How India's burgeoning mass of HNIs can help reduce inequality and contribute to the government's poverty-alleviation measures
When Finance Minister Nirmala Sitharaman reached the part about ‘Resource Mobilisation,’ in her Budget speech, she didn’t miss the opportunity to thank tax payers for their role in nation-building. But clearly, there was room for improvement—particularly among “those in the highest income brackets”—which is why the FM proposed to enhance surcharge on individuals with taxable incomes between Rs 2 crore and Rs 5 crore, and Rs 5 crore and above; the effective tax rates for these two categories will now increase by 3 percent and 7 percent, to 39 percent and a little over 42 percent, respectively. The aim, of course, is to reduce poverty and rampant inequality (as the rich get richer), and distribute the tax benefits downward via the government’s slew of social schemes. The instant reaction from the stock markets was a thumbs down, as a section of high net-worth individuals (HNIs) viewed the surcharge as “stringent” and “punitive”. As per recent data from the Central Board of Direct Taxes, some 140,000 Indians earn more than Rs 1 crore.
It’s perhaps easier to be in favour of higher taxes for the superrich when you don’t belong to that elite club, but let’s try and look at it objectively: Is it really as harsh as it looks? For one, taxing your yearly income is infinitely less injurious than taxing all your wealth—your properties, jewelleries, stocks, cash in bank et al. Former finance minister Arun Jaitley had got rid of the wealth tax in 2015, as the total wealth tax collection was just a little over Rs 1,000 crore in 2013-14. “Should a tax that leads to high cost of collection and a low yield be continued or should it be replaced with a low cost and a higher yield tax?” he asked. Jaitley answered that question with an additional surcharge of 2 percent on the superrich with a taxable income of over Rs 1 crore.
Peak tax of a little over 40 percent isn’t as high as other countries have had in the past, or is being proposed in developed nations trying to exorcise the scourge of inequality.
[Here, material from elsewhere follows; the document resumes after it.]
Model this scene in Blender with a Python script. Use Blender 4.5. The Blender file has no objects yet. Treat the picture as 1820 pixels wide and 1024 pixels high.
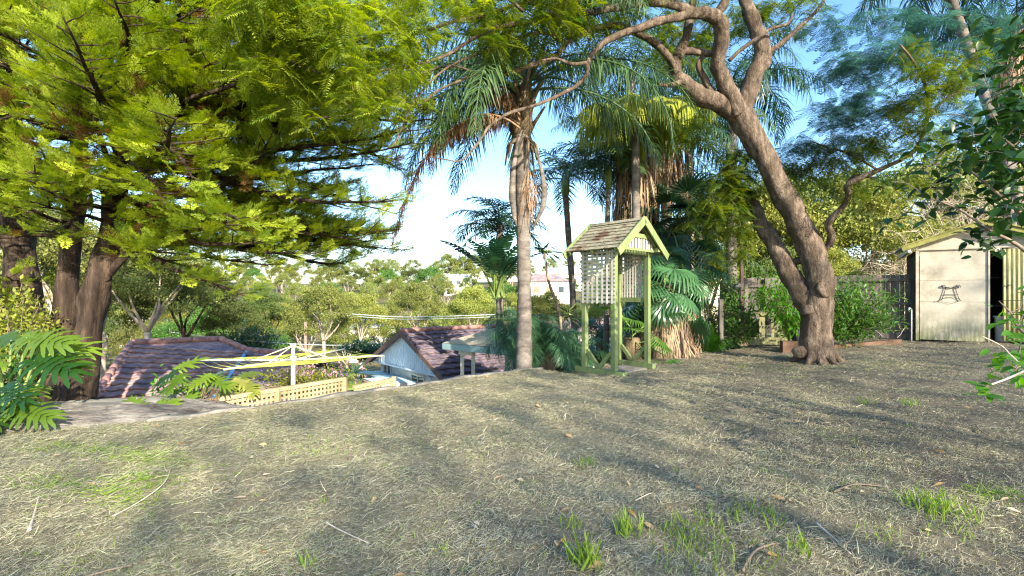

In the United States for instance, popular sentiment is increasingly in favour of taxing the wealthiest; and early this year Congresswoman Alexandria Ocasio-Cortex called for a 70 percent individual tax rate on annual income over $10 million. In 2017, President Trump had brought down the peak income tax rate from 39.6 percent to 37 percent. Democrats have railed against these cuts, saying that they’ve resulted in increased inequality, and higher fiscal deficits and national debt.
Sitharaman’s superrich tax gambit is a fine balancing act for a government that needs to spur economic growth, keep the fiscal deficit in check, and bankroll its social sector schemes. If high net worth individuals are a bit cut up, they should remember that a peak tax in the early 40s is nowhere near what other countries have attempted—like France’s disastrous 75 percent levy on earnings over 1 million Euro (Rs 7.7 crore). French socialist president Francois Hollande resorted to this desperate measure to spur economic growth, but it backfired as investments dropped, collections were meagre and celebrity billionaires fled for more wealth-friendly shores. Hollande had no choice but to withdraw the tax in 2015.
To compare India with advanced economies with high top rates like Japan, France and Canada may not be fair, but look at it this way: Only America and China have more billionaires than India has. The Forbes 2018 list of billionaires had 119 from India. And when Sitharaman mentioned “rising income levels”, in the context of proposing a higher levy on the superrich, consider that in the mid-90s only two Indians figure in the Forbes list of the world’s richest. A notch below in the pyramid are the HNIs. A 2017 report by the Johannesburg-based market research firm New World Wealth and Research & Markets pegged India’s HNIs—those with $1 million (almost Rs 7 crore) and above—at 330,400. The report projected that India will be the world’s fourth-largest wealth market, surpassing the UK and Germany, by 2027.
Now contrast this with what the average Indian citizen earns: Under $2,000 a year, or around Rs 1.5 lakh per annum. Small wonder that India, along with China, is ranked among Asia’s most unequal economies. It’s against this backdrop that the tax exemption for those with an annual income up to Rs 5 lakh makes ample sense. As per data presented by Jaitley in Parliament last year, of the 37 million individuals who filed tax returns in 2015-16, almost 1 million had income below Rs 2.5 lakh per annum, and almost 20 million had income between Rs 2.5 lakh and Rs 5 lakh; incredibly, less than 2 lakh people showed an income above Rs 50 lakh. Reducing the tax burden of the less-privileged has also been a priority in China where tax reforms have resulted in some 80 million citizens coming out of the tax net.
Increasing tax rates on the superrich can prove win-win: Not only can it help reduce inequality, there is evidence in the West of revenue collections going up, too. By how much that happens in India, however, is still a billion rupee question.